Greens:  The first mixture of Yellow with Blue came out slightly muted. That is due to the Blue clay’s bias toward magenta. The Yellow with Turquoise  came out very clear.

Oranges: The mixtures of the Yellow/Magenta and the Yellow/Red both came out clear. That’s because there is no blue bias in either the Magenta or the Red.  You will often hear that magenta is a red with a blue bias. That is not true. Magenta is a true primary. Red is actually a magenta with yellow in it.

Purples:  The first mix is with Kato Blue. Kato Blue has a magenta bias, so it mixes with Magenta to make a clear purple. Kato Turquoise clay is a true primary blue. It doesn’t have much of a bias to either yellow or to magneta so when it is mixed with the Magenta , the Turquoise also makes a clear purple. But look at the mixtures with Kato Red! They are both brown instead of purple. That’s due to the yellow in the Red clay.  Remember that yellow is the third primary.  It combines with the other two primaries to make mud. If you need a clear purple in Kato clay, be sure to use Magenta as your primary, or buy the package Purple.

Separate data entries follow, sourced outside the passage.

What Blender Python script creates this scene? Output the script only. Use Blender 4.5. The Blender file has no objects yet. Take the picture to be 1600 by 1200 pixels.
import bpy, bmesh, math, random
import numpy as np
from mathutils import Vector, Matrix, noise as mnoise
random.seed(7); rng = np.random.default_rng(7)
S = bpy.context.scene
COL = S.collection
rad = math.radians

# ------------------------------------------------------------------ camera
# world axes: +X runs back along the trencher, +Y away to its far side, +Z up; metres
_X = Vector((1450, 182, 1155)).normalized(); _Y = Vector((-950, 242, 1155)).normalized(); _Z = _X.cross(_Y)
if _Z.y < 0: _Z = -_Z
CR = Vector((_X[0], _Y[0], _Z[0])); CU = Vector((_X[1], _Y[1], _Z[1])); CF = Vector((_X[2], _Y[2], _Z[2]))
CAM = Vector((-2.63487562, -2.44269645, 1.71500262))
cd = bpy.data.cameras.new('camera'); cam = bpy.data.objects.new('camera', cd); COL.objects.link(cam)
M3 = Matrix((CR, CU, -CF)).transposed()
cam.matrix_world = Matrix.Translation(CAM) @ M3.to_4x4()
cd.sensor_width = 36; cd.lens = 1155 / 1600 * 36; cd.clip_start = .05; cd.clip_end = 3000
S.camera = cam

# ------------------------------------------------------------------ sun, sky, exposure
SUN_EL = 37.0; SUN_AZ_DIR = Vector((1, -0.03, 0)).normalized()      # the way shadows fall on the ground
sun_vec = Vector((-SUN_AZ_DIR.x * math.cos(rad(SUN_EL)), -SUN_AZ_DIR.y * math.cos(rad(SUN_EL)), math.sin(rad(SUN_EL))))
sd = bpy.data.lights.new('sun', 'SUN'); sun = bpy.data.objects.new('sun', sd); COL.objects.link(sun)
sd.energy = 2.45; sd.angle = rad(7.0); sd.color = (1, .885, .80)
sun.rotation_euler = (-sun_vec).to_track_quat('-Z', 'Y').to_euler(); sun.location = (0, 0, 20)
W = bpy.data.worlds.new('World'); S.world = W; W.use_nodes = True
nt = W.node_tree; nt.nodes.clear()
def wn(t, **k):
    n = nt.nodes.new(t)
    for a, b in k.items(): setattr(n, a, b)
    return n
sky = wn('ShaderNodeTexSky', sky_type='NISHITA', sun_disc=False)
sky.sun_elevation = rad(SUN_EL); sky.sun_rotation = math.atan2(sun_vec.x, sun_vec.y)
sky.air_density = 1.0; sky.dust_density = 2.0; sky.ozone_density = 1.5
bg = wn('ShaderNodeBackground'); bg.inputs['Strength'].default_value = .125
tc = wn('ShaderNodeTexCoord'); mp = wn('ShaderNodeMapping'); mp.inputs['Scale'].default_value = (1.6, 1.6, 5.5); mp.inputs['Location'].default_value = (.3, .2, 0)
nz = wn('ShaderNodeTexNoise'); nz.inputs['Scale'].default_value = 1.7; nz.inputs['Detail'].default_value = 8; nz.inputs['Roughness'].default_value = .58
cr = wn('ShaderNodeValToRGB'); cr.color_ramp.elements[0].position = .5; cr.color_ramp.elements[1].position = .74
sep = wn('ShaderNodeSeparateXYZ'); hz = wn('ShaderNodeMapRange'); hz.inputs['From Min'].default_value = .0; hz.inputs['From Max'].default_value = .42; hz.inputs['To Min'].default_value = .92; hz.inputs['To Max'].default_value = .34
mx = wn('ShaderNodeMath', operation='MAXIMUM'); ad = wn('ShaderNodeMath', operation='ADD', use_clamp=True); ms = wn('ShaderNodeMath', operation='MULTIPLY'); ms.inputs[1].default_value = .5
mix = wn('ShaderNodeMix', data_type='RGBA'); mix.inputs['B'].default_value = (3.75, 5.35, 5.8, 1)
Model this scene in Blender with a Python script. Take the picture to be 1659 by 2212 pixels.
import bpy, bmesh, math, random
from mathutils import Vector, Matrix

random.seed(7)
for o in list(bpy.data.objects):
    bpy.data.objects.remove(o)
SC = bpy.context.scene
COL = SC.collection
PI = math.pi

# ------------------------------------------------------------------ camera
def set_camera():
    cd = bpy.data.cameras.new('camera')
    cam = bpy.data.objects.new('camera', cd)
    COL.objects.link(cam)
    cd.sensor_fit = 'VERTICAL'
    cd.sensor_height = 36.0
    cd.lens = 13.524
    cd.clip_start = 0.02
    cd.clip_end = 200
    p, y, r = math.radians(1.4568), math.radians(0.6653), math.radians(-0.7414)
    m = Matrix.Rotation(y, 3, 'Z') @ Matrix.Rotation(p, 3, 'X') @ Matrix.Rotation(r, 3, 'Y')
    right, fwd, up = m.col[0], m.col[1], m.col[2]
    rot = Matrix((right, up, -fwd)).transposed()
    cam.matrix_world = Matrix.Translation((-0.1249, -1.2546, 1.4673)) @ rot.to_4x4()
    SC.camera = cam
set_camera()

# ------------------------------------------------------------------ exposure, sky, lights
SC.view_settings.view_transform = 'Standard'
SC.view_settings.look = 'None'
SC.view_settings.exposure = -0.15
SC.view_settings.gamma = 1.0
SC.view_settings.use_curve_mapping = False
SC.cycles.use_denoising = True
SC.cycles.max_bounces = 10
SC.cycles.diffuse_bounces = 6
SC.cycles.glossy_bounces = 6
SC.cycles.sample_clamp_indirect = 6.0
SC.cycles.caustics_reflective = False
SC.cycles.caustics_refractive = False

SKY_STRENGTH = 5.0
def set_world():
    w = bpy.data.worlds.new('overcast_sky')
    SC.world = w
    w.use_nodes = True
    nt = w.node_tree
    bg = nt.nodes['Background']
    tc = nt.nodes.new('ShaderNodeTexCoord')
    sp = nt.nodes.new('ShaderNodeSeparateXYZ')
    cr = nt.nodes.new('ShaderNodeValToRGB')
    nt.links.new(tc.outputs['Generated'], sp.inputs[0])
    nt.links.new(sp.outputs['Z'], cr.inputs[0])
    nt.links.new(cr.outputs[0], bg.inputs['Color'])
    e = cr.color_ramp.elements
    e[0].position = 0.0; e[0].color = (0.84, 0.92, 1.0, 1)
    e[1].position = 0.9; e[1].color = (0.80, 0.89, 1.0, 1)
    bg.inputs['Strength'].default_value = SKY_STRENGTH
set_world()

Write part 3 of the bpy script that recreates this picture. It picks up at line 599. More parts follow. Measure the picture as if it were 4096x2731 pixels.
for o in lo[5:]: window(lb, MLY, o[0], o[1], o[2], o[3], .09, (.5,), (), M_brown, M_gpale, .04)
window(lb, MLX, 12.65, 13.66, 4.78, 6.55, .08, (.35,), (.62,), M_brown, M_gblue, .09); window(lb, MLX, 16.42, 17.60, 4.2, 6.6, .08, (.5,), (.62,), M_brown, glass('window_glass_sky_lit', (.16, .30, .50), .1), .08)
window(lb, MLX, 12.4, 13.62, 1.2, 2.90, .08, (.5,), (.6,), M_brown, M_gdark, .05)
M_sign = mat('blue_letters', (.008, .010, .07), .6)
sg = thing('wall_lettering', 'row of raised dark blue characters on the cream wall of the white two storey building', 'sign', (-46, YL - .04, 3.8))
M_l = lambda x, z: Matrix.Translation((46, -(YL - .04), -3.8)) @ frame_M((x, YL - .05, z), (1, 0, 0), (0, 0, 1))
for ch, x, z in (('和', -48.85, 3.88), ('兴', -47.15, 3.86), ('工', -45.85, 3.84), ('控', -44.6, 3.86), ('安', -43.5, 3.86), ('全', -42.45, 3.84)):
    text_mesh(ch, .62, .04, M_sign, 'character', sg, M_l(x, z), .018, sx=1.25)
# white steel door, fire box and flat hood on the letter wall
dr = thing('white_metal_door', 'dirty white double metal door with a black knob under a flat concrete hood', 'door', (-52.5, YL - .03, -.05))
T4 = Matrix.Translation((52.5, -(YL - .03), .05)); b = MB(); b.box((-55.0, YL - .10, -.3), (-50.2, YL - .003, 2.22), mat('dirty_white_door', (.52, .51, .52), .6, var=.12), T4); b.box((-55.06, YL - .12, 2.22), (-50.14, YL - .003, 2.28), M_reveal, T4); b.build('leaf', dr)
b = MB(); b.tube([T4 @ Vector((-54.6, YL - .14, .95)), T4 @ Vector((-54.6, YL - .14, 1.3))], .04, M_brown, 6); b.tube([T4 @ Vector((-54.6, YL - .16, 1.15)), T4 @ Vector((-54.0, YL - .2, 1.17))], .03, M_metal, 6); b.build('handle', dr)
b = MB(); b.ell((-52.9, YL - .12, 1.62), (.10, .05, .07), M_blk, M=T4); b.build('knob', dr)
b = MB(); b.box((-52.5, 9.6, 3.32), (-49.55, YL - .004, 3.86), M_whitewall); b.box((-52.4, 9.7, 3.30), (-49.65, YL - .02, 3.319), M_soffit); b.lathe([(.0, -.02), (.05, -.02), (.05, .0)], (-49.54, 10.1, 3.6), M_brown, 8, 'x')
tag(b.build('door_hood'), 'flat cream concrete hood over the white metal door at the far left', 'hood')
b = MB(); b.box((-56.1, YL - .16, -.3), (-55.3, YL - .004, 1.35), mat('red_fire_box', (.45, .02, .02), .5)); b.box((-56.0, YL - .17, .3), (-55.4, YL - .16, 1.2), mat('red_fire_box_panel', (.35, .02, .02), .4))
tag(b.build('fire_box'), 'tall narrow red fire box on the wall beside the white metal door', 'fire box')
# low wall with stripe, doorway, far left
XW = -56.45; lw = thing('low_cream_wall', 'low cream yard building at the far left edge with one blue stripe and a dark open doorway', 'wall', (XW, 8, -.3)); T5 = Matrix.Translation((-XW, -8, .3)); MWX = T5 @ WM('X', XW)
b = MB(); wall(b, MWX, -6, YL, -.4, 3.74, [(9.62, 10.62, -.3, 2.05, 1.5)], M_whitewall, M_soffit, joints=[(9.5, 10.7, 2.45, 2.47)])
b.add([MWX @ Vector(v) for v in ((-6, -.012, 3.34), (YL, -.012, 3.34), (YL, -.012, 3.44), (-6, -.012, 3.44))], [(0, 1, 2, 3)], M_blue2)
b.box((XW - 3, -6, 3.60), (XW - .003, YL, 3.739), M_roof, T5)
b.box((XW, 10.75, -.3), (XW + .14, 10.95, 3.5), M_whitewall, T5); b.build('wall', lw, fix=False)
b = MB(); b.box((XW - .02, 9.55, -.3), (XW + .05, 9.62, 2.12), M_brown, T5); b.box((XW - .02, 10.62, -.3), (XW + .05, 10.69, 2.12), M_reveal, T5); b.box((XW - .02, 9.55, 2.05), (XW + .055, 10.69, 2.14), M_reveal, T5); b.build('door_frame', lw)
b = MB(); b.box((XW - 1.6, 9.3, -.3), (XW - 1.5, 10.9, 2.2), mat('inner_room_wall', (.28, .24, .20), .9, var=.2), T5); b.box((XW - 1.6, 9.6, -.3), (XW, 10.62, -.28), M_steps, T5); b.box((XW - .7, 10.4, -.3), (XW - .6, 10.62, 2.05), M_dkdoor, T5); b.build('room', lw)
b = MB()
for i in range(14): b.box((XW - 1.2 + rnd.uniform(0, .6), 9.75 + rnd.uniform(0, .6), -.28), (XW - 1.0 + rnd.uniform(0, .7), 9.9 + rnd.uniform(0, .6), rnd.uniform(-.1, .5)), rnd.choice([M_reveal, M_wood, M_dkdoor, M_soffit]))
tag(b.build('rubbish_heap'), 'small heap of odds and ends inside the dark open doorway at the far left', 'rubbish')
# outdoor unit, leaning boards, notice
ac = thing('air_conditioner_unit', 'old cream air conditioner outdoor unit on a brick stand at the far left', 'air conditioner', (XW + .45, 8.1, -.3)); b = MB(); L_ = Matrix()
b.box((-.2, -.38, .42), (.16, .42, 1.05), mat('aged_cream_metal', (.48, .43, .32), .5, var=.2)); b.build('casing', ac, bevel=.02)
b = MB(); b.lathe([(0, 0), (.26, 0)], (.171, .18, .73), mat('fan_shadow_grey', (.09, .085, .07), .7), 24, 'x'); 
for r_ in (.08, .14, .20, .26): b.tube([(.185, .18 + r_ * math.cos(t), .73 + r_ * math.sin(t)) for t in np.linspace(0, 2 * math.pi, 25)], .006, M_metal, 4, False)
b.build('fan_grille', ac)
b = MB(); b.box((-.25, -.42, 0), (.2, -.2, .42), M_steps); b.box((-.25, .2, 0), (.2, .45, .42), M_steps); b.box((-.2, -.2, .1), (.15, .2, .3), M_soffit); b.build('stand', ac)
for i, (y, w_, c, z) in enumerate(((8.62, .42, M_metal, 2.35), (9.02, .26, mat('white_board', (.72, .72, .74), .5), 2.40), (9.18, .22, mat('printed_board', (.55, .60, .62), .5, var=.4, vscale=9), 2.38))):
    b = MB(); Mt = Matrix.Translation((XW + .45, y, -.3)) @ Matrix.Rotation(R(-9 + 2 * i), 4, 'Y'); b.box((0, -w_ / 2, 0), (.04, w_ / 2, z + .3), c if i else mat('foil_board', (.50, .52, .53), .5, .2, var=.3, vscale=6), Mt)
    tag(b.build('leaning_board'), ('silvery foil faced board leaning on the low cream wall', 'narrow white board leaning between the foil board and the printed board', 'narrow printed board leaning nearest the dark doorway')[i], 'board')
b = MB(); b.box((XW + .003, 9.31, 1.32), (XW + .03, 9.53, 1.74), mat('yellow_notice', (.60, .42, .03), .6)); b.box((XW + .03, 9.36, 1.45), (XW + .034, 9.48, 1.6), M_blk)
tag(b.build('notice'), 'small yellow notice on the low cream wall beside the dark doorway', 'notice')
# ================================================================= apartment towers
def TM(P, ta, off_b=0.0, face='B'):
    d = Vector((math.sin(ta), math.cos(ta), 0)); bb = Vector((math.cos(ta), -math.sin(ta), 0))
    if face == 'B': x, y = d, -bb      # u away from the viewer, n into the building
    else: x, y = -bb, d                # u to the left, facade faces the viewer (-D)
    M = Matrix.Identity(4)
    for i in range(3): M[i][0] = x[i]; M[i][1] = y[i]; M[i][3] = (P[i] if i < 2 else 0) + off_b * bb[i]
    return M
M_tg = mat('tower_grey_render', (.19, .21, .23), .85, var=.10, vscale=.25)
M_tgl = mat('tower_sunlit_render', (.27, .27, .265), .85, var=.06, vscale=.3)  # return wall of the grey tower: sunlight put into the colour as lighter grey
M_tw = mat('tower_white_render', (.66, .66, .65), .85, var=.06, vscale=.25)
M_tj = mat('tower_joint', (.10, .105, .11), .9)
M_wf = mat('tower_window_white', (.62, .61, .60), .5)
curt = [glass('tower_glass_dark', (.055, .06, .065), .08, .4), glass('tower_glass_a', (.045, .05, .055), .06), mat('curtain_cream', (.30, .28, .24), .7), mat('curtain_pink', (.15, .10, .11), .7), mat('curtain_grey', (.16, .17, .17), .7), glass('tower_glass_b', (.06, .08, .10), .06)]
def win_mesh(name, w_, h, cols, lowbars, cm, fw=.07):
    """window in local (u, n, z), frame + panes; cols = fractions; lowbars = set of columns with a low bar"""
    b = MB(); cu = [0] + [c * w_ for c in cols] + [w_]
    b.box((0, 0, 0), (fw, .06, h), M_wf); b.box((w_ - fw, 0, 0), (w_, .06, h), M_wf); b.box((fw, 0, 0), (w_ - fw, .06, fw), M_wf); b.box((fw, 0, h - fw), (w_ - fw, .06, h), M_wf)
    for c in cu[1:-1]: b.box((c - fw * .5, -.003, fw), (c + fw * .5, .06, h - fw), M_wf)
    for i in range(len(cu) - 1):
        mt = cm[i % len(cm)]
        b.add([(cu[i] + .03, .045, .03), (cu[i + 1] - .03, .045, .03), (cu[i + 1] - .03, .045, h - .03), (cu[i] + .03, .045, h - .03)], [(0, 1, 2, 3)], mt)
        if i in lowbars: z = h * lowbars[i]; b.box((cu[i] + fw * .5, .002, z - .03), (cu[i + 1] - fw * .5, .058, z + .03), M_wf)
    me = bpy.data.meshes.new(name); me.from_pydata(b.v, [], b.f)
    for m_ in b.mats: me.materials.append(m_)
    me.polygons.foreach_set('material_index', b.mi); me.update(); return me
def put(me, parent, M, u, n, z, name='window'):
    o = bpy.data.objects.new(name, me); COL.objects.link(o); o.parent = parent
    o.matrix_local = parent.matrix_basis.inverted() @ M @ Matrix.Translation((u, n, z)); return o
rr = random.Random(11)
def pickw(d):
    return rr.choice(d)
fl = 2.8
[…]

Today is the International Day of Climate Action and I am off to the rally in downtown Portland.  When I get back I will use the Kato Tasting Tiles that are now in the oven to show you how to find the best primaries for mixing the colors in your collage.


  1. admin

    October 31, 2009 at 11:02 pm

    Thanks Laura – You are right about the Sharpies. The same is true for any permanent marker – they are more permanent if heat set. As for the Kato clays – they are lighter out of the package than the other clays so they will never mix to make the rich, deep dark colors that you can mix with Premo and Fimo clays.

  2. Thanks so much for these testing tiles! It helps me understand the differences between Premo and Kato. I worked all the color triangle exercises a couple years ago using Premo. When I tried to work them with Kato, nothing made sense. The colors came out all wrong and I could not figure out why. I still cannot get a nice blue red that is not kato magenta from Kato clay. I miss the colors I could get from Premo. I don’t understand why I can’t reproduce them in Kato.

    PS- I found that when I marked baked test beads with a Sharpie, the ink would eventually smear. If I quickly heat set the ink with a heat gun, or marked the beads/tiles while they were still very warm, the ink would not smear later. 🙂 (I have A LOT of Premo color beads!)